What I changed (actionable, specific)
- Unique names: prefix private packages with org- or team-. No collisions.
- Automate GPG rotation: CI builds sign with a short‑lived key stored in our KMS; rotation updates a manifest and we push new public keys atomically. Test machines fetch the new key and verify it before apt update.
- apt pinning file in our onboarding repo: prefer our repo for specific packages, and set Priority on pinning to avoid accidental upgrades of system packages.
- A simple health page that checks Release signature, repository timestamp, and package existence. Slack alert if the Release signature changes unexpectedly.
Tradeoffs you should know
- You introduce ops you must maintain. I spend ~30 minutes a week on CI packaging, key rotation, and index cleanup. For a team of 2–3 this is overkill. For 8–40 engineers it’s time saved on provisioning and fewer “works-on-my-machine” Slack threads.

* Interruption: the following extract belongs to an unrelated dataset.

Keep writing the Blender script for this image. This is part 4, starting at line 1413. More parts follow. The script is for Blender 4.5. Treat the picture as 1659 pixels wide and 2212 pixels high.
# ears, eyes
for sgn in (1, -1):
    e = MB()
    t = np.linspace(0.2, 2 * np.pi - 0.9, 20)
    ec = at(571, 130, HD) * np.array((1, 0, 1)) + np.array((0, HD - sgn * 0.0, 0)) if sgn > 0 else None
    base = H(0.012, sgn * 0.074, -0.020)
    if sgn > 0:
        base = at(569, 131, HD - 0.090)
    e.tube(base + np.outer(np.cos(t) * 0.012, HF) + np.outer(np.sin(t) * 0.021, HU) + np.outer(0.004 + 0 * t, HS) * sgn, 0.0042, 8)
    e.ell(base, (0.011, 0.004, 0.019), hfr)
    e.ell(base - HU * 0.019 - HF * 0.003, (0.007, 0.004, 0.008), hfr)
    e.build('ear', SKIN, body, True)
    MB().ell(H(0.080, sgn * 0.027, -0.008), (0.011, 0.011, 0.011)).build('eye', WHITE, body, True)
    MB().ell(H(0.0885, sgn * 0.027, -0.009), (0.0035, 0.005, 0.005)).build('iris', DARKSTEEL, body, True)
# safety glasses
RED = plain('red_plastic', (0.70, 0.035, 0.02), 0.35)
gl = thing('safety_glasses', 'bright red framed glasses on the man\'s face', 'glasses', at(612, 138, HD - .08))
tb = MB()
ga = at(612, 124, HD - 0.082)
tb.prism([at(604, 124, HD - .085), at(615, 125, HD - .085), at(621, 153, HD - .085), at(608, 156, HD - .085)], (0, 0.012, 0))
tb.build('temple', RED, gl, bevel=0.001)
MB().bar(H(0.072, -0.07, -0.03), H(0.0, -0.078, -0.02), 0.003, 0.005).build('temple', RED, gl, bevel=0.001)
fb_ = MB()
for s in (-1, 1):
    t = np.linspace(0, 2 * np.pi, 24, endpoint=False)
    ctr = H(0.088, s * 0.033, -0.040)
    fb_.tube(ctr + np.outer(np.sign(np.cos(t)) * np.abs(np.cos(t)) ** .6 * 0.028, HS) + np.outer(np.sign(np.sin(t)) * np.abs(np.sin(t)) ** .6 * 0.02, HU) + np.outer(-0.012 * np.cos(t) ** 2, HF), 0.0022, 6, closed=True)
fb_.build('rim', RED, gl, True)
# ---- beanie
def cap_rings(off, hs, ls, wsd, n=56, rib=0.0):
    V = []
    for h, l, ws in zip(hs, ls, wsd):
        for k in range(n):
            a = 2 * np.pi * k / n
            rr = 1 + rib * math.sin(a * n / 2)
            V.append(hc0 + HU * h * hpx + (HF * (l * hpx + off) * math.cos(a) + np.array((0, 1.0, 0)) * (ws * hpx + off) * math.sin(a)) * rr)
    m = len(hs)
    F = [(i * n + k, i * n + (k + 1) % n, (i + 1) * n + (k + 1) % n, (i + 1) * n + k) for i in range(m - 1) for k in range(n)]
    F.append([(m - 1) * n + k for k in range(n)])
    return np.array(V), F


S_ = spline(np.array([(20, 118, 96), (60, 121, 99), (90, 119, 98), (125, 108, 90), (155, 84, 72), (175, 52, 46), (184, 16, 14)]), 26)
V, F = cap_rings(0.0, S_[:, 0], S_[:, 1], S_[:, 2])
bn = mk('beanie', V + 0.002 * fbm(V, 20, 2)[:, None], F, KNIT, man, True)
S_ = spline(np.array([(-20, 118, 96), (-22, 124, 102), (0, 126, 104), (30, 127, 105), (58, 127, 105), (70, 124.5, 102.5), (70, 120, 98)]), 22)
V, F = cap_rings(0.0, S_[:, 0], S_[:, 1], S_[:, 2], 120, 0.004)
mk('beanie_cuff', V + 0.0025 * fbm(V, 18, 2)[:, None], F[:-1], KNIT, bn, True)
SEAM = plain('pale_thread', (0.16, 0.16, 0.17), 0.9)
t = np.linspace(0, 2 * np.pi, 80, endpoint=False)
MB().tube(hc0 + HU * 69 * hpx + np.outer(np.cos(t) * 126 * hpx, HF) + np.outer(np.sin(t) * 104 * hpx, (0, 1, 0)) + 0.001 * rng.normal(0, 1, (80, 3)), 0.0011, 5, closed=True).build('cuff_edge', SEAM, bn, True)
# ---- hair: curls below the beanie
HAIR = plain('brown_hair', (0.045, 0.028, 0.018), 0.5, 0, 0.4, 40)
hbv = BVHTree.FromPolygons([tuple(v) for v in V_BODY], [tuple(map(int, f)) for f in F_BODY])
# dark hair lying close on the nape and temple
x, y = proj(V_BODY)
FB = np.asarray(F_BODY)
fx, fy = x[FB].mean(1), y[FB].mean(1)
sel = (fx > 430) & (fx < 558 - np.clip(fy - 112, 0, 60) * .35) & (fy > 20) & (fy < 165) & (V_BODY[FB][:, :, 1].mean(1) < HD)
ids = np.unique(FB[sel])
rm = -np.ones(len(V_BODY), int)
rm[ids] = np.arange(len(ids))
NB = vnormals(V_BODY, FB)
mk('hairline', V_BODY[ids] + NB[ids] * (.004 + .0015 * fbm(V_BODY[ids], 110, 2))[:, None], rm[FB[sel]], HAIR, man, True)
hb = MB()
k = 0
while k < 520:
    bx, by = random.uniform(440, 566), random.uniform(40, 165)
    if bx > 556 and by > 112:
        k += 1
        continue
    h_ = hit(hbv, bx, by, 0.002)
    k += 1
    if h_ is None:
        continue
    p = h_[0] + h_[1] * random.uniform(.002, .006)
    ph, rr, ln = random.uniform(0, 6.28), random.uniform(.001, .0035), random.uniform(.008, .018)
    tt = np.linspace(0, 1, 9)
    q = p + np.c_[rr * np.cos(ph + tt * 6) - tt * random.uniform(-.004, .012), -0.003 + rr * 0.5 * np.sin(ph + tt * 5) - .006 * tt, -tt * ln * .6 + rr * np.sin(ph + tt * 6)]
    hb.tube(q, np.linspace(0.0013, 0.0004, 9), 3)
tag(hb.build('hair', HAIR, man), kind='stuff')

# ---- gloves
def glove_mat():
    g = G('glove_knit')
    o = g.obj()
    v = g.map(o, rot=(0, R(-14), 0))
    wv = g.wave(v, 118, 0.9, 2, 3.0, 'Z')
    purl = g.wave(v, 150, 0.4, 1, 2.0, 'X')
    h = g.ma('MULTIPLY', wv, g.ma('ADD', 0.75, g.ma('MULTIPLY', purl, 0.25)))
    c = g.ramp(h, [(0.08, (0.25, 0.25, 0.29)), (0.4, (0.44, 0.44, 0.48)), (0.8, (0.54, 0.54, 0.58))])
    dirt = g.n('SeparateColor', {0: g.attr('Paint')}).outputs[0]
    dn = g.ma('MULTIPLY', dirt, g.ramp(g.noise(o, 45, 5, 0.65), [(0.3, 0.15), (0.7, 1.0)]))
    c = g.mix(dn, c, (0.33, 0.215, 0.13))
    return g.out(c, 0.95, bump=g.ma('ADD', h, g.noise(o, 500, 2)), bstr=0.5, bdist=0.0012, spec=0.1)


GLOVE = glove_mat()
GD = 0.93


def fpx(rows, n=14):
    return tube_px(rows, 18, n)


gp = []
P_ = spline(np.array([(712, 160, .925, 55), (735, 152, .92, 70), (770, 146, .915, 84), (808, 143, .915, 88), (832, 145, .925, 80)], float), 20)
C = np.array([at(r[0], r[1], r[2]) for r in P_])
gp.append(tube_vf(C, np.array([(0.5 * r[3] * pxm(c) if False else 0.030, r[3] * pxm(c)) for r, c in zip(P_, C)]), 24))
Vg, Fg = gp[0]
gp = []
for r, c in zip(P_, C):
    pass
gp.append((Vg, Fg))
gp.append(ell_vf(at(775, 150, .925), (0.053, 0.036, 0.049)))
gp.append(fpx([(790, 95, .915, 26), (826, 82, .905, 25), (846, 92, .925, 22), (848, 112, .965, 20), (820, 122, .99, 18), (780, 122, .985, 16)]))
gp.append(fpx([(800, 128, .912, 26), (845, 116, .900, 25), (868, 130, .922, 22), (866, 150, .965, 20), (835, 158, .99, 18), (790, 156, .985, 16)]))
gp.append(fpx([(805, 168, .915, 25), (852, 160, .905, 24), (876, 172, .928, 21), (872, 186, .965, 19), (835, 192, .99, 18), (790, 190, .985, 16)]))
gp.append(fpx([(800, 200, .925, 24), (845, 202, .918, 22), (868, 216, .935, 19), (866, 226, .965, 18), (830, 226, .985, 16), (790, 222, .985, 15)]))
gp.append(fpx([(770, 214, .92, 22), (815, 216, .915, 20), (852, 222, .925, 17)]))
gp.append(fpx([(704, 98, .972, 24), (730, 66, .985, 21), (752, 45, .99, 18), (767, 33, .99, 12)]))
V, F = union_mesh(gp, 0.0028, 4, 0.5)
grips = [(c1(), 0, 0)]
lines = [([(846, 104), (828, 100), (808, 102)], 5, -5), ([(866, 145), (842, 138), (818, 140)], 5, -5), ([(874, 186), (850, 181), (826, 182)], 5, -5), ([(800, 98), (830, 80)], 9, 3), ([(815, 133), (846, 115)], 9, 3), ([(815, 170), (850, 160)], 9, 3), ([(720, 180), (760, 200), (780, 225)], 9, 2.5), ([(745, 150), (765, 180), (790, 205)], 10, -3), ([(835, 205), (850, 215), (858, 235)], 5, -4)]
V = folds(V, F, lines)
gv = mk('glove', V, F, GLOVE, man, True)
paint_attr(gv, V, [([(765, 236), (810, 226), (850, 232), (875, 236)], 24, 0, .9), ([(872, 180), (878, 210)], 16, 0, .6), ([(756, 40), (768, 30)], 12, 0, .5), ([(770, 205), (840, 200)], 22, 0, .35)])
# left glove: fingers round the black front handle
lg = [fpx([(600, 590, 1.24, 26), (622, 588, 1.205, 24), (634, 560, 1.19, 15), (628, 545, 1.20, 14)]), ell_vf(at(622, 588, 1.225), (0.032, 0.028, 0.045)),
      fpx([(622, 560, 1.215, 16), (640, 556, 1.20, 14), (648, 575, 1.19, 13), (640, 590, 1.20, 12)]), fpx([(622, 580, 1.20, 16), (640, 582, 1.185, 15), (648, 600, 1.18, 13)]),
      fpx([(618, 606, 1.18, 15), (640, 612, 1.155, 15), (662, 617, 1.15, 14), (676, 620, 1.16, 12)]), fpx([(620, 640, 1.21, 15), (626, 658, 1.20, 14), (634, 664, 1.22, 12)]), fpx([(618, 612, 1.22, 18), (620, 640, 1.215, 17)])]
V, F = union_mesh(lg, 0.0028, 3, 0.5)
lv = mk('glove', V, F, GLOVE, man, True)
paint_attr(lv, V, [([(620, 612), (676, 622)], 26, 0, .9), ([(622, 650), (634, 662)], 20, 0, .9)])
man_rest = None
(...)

- Offline work suffers. If you often work entirely offline, a repo on the cloud is a liability unless you cache packages locally (we do for on‑call kits).
- Security surface area: expose a web endpoint and you need HTTPS, rate limits, and careful auth if it’s internal. I learned that the hard way when a misconfigured ACL briefly made our private helper public.
When it actually paid off The clean moment: we gave three interns fresh company machines at 9am on the same day. They all had the exact dev toolchain by 9:10. No follow‑up installs. No mobile data tethering. That hour saved me more context switches than the 30 minutes/week I now spend on the repo.
One thing I still don’t love Key management is fiddly. Even with automation, there’s a subtle trust question: how many machines should automatically accept a rotated key? We settled on a staged rollout: new key for packages added after a date, old key still accepted for 90 days. It’s not elegant, but it stops us from bricking provisioning.
If you have a small team and provisioning is a recurring pain, hosting a tiny apt repository is one of those infra moves that pays for itself quickly. But be boring about package names and GPG keys; if you ignore those, you’ll spend a week fixing what you could have avoided.